Sometimes, when we’re facing significant concerns or worries, we become so consumed by them that we find ourselves in desperate need of a mental break.

At times like this, we may end up defaulting to activities that are ultimately not very satisfying or replenishing, such as scrolling through our social media feeds or playing video games much longer than we intended.  Often, mental breaks such as these do not necessarily refresh or recharge us for coming back to effectively dealing with our problems. In fact, they may sometimes leave us feeling more drained and exhausted than before, not less.

With that said, I’m curious: what might a real brain break look like for you during challenging times? What activities would allow you to set aside your concerns and worries for a time to engage in something you find enjoyable that focuses and replenishes your mental energy?  What activities might give you a much-needed sense of control in driving something solvable to the finish line? Here are a few possibilities to consider:

How about learning to solve a Rubik’s Cube, building a jigsaw puzzle, driving through a crossword puzzle, creating art with a paint-by-numbers kit, or diving into a cross-stitch project? What other possibilities come to mind?

Let’s take a closer look at how one of these brain break activities made all the difference for one individual. One young man I know who experienced a devastating personal tragedy had so much to process mentally and emotionally that he could hardly give his brain a break. It was a real struggle for him until a good friend gave him a Rubik’s Cube, challenging him to solve it.  
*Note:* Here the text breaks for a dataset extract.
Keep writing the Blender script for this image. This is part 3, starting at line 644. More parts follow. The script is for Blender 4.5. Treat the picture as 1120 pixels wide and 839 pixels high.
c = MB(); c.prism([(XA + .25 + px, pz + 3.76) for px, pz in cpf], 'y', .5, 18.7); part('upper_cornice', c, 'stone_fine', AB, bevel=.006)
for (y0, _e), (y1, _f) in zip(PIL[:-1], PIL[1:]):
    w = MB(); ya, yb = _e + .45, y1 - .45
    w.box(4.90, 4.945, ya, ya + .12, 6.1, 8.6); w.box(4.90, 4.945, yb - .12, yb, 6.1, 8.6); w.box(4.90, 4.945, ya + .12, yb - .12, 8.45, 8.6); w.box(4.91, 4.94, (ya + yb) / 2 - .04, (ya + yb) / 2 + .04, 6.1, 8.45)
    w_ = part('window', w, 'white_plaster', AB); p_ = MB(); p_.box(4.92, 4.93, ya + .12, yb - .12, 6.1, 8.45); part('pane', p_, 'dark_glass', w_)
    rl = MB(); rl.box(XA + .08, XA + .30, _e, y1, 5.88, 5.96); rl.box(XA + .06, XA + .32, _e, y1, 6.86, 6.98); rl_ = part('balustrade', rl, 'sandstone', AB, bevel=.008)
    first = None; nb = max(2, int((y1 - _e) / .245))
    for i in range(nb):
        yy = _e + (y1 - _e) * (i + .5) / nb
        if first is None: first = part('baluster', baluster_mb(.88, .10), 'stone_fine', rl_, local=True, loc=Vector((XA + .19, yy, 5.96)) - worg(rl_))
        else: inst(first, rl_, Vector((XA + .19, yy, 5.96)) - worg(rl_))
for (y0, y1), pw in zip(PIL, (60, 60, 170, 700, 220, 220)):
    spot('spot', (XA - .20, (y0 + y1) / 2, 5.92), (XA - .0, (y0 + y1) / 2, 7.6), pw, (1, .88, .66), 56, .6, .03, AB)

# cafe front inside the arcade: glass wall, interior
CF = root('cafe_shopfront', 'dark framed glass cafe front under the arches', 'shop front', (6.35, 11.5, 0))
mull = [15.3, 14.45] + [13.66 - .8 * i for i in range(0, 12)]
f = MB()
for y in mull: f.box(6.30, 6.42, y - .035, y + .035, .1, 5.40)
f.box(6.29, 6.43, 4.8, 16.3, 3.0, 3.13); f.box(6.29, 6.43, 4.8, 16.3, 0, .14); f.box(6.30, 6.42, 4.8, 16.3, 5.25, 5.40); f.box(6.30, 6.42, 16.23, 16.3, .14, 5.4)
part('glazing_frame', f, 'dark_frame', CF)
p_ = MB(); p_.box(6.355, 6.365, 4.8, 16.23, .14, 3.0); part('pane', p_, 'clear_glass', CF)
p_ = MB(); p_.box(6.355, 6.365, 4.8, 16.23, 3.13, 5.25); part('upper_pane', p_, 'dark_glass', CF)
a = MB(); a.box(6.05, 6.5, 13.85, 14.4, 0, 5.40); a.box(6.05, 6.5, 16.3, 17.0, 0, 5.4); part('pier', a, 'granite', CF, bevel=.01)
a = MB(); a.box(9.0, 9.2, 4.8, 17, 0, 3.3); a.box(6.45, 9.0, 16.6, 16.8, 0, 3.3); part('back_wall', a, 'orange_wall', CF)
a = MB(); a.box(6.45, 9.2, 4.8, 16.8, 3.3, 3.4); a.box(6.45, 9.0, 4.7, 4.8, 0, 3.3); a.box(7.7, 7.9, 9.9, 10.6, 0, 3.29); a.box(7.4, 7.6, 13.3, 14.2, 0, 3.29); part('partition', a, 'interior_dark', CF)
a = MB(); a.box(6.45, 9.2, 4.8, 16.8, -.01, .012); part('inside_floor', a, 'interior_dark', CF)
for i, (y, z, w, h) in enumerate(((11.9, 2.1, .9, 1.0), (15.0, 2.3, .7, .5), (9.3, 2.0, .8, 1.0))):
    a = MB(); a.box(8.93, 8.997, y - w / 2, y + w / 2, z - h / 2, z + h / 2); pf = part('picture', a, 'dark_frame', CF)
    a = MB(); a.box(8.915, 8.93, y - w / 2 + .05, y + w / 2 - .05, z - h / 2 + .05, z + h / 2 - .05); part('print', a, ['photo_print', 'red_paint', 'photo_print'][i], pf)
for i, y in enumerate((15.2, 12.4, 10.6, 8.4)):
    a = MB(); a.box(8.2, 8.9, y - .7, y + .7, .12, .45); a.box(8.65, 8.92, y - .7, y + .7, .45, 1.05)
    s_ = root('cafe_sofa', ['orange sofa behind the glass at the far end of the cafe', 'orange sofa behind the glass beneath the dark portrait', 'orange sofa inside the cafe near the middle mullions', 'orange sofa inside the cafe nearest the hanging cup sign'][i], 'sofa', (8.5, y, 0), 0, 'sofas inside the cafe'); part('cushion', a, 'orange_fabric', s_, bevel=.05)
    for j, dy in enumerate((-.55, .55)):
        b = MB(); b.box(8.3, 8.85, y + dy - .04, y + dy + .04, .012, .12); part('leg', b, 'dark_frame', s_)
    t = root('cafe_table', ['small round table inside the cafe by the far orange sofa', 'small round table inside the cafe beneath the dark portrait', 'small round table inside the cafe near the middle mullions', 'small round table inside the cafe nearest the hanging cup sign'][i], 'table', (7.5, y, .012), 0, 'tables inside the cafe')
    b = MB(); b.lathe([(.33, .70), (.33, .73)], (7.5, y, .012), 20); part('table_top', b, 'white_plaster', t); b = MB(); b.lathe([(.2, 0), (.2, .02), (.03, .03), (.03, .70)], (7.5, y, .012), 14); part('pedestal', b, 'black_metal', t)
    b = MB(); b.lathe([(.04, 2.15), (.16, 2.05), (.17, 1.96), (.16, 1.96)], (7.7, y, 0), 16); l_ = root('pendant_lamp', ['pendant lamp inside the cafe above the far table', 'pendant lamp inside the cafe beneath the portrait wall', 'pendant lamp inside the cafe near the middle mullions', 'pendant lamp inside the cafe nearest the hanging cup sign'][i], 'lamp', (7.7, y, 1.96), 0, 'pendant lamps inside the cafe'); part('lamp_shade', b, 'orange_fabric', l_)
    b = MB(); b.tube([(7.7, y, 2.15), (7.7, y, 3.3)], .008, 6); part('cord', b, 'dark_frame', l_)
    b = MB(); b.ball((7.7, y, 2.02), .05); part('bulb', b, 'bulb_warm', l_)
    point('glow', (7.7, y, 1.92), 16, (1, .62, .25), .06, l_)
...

The young man said that playing with the Rubik’s Cube was just the escape he needed at times, a real lifesaver. Working to solve it demanded his full attention. It allowed him a reprieve from some nearly inescapable heartache, pain, and worries and helped him to come back to his challenges, feeling a bit better and with more energy and focus.   

When you think of the challenges you may be currently facing, and your need to sometimes take a break from it all, what activities might work best for you? Brainstorm a list of possible brain breaks, and then add those brain breaks to your self-care toolkit, so they’ll be there for you when you need them. Take care of yourself. You’re likely to feel better if you do.